Now, e.g. for the C++23 STR(\u0040) case, \u0040 is there not in the basic
character set, so valid outside of the literals (not the case anymore in
C++26), but it isn't nondigit and doesn't have XID_Start property, so it isn't
IMHO an identifier and so must be the "each non-whitespace character that
cannot be one of the above" case.
Why doesn't the above mentioned https://eel.is/c++draft/lex.pptoken#2 sentence
make that invalid? Ignoring that, I'd say it would be then stringized and that
feels like it is what clang++ is doing.
Now, e.g. for the STR(a\u066d) case, I wonder why that isn't lexed as a
identifier
followed by \u066d "each non-whitespace character that cannot be one of the
above"
token and stringified similarly, clang++ rejects that.
What GCC libcpp seems to be doing is that if that forms_identifier_p calls
_cpp_valid_utf8 or _cpp_valid_ucn with an argument which tells it is first or
second+ in identifier, and e.g. _cpp_valid_ucn then for UCNs valid in string
literals calls
else if (identifier_pos)
{
int validity = ucn_valid_in_identifier (pfile, result, nst);
if (validity == 0)
cpp_error (pfile, CPP_DL_ERROR,
"universal character %.*s is not valid in an identifier",
(int) (str - base), base);
else if (validity == 2 && identifier_pos == 1)

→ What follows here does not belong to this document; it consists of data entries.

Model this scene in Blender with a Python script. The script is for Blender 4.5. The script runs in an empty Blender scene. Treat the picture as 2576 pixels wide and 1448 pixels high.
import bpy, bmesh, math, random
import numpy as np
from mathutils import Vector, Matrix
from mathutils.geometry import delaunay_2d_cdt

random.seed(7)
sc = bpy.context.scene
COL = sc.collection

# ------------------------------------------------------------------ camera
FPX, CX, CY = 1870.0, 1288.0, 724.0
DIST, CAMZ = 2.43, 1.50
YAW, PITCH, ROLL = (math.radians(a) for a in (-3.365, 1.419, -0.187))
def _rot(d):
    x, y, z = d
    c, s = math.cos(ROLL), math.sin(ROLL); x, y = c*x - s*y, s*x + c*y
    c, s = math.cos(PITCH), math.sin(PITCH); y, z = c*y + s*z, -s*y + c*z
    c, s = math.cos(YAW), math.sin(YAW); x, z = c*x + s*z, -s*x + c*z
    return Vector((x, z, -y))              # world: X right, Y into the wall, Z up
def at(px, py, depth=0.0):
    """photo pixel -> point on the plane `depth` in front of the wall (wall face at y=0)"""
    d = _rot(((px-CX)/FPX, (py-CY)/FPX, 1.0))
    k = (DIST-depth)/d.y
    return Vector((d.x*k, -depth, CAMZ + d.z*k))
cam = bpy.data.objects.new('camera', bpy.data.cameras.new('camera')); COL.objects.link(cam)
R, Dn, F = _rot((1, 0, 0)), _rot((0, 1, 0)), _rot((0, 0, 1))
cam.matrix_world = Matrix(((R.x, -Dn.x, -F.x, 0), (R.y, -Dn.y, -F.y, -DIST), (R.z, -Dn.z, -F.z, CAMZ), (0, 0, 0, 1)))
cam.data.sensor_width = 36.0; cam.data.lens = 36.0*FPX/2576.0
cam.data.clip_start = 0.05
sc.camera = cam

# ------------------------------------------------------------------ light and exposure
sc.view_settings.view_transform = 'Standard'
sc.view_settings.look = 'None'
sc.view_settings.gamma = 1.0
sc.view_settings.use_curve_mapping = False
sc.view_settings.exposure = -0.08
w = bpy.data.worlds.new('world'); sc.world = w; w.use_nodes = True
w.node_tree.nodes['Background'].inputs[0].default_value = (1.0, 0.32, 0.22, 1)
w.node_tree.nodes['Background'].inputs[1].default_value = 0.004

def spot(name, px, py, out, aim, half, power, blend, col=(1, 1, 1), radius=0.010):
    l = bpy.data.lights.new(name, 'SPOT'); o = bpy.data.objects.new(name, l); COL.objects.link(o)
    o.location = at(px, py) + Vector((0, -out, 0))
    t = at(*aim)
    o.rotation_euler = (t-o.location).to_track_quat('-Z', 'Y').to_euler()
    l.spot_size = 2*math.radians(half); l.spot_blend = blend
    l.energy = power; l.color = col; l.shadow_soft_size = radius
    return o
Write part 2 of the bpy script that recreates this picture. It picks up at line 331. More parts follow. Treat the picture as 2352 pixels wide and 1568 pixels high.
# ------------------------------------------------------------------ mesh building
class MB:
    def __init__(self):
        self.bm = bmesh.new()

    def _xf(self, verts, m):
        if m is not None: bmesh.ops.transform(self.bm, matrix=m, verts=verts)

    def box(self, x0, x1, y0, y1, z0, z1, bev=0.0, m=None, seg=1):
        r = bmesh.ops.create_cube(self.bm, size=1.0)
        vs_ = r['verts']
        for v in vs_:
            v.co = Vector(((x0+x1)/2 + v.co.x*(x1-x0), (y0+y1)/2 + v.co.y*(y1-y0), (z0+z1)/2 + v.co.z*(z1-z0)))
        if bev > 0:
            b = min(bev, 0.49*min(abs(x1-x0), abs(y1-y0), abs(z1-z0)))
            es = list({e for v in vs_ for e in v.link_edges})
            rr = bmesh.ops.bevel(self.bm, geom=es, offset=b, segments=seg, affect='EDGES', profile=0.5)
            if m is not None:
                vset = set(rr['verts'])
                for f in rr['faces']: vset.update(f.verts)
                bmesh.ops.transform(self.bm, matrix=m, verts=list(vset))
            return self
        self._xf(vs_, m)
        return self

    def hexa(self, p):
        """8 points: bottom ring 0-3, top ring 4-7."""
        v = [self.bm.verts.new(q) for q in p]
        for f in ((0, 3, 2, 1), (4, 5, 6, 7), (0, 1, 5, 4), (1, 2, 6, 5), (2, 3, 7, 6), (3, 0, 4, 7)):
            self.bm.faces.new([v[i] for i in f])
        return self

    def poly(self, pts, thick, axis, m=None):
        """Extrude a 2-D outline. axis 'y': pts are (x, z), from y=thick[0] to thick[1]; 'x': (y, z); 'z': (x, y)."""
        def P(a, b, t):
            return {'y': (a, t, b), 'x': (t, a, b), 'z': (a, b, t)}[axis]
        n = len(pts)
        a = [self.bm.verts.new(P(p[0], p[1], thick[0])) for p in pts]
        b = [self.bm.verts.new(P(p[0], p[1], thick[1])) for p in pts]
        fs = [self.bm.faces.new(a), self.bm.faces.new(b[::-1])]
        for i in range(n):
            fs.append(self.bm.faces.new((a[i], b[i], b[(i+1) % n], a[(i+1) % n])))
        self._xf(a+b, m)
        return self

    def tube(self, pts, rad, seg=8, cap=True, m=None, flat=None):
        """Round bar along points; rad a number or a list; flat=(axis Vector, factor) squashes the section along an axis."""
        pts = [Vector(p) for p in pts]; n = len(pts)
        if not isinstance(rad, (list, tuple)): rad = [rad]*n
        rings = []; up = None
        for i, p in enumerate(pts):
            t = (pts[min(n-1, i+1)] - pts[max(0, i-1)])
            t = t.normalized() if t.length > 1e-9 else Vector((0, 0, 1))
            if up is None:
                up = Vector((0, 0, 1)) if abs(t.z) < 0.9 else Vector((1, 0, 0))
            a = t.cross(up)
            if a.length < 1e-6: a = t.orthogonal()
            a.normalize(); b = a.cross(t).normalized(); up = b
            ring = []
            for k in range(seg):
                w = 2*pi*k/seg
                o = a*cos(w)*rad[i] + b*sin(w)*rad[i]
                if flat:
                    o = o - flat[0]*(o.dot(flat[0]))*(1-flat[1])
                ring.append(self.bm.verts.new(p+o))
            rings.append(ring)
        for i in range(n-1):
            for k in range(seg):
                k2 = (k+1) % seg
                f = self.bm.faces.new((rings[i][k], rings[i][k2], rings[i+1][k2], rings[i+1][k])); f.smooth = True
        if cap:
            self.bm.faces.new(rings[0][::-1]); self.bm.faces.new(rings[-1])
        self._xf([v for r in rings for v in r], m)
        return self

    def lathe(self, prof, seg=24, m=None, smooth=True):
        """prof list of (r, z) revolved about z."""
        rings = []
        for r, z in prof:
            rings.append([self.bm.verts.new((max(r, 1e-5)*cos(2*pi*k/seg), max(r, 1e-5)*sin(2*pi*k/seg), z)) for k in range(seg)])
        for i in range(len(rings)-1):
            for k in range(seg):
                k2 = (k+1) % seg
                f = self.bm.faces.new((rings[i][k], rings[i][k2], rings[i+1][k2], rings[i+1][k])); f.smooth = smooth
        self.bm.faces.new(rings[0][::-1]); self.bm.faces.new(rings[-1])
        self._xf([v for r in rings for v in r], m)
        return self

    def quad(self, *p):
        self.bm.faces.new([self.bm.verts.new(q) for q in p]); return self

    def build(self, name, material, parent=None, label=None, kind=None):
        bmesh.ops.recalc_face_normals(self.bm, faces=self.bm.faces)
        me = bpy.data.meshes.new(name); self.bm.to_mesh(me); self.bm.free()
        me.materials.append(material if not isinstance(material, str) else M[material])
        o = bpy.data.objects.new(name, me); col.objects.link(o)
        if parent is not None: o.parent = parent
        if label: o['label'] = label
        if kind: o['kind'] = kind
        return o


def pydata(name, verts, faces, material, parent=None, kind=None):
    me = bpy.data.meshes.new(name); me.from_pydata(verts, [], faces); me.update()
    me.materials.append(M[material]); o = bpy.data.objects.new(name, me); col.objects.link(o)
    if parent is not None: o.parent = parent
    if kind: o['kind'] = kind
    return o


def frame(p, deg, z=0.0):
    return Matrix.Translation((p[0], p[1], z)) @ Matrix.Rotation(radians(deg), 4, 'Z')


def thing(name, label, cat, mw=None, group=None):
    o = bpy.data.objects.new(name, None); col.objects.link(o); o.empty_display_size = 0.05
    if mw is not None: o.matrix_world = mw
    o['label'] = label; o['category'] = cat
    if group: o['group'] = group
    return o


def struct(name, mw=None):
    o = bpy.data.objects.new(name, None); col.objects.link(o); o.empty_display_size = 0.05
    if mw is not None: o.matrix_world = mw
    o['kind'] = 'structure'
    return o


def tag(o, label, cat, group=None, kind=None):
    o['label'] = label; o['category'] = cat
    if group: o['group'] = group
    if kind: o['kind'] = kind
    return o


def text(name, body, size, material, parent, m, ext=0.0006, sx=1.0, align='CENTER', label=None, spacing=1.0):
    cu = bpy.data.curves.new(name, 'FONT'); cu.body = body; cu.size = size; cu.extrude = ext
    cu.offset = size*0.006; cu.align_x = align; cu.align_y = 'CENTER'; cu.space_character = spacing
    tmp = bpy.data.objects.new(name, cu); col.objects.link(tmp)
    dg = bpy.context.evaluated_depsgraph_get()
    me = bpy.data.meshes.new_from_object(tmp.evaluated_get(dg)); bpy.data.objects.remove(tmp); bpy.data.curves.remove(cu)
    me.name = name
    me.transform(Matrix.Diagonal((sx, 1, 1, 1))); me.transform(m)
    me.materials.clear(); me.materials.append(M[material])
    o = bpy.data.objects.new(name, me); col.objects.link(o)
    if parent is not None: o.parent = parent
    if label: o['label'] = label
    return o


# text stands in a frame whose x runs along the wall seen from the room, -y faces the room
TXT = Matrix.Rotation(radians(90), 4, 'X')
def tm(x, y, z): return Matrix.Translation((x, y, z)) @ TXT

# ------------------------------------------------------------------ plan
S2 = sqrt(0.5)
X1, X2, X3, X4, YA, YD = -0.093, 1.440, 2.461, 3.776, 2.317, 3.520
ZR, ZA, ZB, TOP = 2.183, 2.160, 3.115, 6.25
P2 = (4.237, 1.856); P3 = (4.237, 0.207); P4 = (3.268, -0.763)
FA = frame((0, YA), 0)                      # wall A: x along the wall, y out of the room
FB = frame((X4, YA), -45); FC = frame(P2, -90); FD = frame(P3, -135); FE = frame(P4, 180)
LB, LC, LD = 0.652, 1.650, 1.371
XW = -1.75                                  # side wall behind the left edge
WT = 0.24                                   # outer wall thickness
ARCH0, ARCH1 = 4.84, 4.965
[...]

cpp_error (pfile, CPP_DL_ERROR,
"universal character %.*s is not valid at the start of an identifier",
(int) (str - base), base);
}
so basically all those invalid in identifiers cases emit an error and pretend
to be valid in identifiers, rather than what e.g. _cpp_valid_utf8 does for C
but not for C++ and only for the chars completely invalid in identifiers rather
than just valid in identifiers but not at the start:
/* In C++, this is an error for invalid character in an identifier
because logically, the UTF-8 was converted to a UCN during
translation phase 1 (even though we don't physically do it that
way). In C, this byte rather becomes grammatically a separate
token. */
if (CPP_OPTION (pfile, cplusplus))
cpp_error (pfile, CPP_DL_ERROR,
"extended character %.*s is not valid in an identifier",
(int) (*pstr - base), base);
else
{
*pstr = base;
return false;
}
The comment doesn't really match what is done in recent C++ versions because
there UCNs are translated to characters and not the other way around.